Problem requirements →
Return verbatim everything from the first line through the line that contains "rad = math.radians", and stop there.

Source data:
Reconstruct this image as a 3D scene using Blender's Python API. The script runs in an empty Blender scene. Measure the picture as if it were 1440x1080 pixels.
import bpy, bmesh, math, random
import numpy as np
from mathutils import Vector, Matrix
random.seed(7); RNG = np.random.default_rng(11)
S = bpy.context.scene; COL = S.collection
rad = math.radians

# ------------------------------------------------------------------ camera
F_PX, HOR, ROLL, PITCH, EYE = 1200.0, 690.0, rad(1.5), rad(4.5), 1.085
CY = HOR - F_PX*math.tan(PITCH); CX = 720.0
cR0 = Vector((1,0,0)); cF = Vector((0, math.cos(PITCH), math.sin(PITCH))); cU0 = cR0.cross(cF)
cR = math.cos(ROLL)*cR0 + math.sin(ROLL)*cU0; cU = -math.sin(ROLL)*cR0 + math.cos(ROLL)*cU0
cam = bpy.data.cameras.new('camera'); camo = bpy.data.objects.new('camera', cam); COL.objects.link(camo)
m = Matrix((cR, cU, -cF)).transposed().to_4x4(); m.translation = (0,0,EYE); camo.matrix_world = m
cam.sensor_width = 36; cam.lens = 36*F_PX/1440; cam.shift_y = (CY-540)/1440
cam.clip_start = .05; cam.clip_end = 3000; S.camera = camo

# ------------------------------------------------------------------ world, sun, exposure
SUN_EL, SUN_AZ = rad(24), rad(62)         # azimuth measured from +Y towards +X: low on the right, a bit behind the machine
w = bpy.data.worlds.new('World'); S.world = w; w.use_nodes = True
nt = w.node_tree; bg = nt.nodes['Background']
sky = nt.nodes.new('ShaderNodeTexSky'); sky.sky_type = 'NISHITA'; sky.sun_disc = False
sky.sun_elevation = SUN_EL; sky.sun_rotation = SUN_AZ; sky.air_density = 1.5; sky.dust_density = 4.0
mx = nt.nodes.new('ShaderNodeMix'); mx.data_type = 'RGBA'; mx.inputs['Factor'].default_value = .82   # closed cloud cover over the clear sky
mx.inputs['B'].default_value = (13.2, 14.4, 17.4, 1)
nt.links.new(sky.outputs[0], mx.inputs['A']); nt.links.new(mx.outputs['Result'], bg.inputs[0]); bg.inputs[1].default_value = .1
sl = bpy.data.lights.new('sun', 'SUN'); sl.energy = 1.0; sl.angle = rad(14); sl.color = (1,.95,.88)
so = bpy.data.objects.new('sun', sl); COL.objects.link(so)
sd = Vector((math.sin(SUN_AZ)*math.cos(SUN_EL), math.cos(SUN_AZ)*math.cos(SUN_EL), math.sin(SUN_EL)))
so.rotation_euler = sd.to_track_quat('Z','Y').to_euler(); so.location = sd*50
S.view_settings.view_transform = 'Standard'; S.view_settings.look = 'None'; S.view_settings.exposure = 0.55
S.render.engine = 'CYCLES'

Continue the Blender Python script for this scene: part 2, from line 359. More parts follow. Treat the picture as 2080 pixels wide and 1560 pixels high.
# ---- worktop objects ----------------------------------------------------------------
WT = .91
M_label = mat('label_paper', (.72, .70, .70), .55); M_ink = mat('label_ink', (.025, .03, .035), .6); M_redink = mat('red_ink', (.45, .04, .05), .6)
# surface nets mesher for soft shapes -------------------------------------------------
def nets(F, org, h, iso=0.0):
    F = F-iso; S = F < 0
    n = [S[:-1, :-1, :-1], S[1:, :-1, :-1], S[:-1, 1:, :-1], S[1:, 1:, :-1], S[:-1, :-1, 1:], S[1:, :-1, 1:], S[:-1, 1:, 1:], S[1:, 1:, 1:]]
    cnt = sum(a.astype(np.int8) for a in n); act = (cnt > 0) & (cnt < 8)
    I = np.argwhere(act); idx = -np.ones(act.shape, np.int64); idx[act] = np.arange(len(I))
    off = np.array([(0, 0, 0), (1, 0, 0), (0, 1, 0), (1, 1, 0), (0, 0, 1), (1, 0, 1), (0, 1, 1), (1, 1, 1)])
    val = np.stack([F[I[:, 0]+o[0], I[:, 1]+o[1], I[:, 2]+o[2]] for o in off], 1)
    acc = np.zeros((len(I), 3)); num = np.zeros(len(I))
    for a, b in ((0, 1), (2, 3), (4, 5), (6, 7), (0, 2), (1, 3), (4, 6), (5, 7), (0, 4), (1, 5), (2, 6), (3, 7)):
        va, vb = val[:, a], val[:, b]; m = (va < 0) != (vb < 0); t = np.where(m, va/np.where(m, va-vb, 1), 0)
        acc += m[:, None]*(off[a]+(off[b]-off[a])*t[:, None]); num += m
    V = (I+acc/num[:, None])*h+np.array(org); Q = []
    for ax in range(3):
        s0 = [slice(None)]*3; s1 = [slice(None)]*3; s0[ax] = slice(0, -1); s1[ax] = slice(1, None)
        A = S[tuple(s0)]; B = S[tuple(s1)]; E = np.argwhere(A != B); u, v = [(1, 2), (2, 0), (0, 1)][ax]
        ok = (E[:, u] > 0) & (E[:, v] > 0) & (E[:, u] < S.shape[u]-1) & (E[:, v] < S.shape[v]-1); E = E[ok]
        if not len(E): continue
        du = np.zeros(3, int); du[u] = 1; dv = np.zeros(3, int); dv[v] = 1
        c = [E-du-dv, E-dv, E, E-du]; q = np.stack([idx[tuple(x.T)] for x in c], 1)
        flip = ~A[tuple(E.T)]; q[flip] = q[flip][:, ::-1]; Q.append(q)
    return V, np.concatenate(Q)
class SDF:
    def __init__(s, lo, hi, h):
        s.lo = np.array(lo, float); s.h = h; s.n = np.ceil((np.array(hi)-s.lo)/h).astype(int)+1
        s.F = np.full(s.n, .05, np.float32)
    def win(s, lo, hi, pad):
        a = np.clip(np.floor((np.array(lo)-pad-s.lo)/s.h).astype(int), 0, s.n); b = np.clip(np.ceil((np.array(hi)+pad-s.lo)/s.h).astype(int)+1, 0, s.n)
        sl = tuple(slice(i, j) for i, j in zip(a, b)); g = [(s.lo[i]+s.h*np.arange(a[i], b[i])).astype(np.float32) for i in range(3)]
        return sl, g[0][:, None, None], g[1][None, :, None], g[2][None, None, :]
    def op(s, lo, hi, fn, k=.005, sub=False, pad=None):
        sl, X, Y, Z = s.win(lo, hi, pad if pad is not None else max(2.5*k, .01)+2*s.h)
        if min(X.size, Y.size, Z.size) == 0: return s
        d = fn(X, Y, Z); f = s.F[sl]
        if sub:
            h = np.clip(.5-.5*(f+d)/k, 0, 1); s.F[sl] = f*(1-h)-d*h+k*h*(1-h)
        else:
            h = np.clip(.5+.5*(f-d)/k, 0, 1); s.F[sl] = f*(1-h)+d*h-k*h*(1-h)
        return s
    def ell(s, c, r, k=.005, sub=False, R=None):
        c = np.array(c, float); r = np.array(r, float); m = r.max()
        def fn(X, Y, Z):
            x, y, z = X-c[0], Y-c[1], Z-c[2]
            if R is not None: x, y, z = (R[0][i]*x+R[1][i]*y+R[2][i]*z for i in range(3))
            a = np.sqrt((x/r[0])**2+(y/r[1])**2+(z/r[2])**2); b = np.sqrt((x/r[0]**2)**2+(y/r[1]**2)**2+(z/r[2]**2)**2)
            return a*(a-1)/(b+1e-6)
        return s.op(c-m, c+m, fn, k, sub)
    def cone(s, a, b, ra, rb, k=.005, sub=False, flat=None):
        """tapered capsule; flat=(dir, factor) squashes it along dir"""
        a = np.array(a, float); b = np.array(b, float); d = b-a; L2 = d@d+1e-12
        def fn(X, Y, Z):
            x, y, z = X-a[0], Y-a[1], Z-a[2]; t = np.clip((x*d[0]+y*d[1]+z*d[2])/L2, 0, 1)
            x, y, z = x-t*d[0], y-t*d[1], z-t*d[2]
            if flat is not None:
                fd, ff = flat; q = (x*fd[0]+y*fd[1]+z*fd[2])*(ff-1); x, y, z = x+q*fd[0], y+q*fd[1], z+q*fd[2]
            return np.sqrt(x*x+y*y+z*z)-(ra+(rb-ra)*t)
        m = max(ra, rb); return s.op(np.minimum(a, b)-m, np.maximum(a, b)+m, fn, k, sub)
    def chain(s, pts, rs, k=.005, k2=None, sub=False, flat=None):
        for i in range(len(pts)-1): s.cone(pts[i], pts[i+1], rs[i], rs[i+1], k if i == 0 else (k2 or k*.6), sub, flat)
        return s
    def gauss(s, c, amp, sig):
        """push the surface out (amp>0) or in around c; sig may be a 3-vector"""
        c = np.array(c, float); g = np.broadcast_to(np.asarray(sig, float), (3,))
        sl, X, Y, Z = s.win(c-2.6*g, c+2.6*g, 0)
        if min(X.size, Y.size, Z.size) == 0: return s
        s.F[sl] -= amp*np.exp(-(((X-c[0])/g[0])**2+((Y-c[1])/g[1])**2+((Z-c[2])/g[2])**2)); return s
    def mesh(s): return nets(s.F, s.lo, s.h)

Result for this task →
Reconstruct this image as a 3D scene using Blender's Python API. The script runs in an empty Blender scene. Measure the picture as if it were 1440x1080 pixels.
import bpy, bmesh, math, random
import numpy as np
from mathutils import Vector, Matrix
random.seed(7); RNG = np.random.default_rng(11)
S = bpy.context.scene; COL = S.collection
rad = math.radians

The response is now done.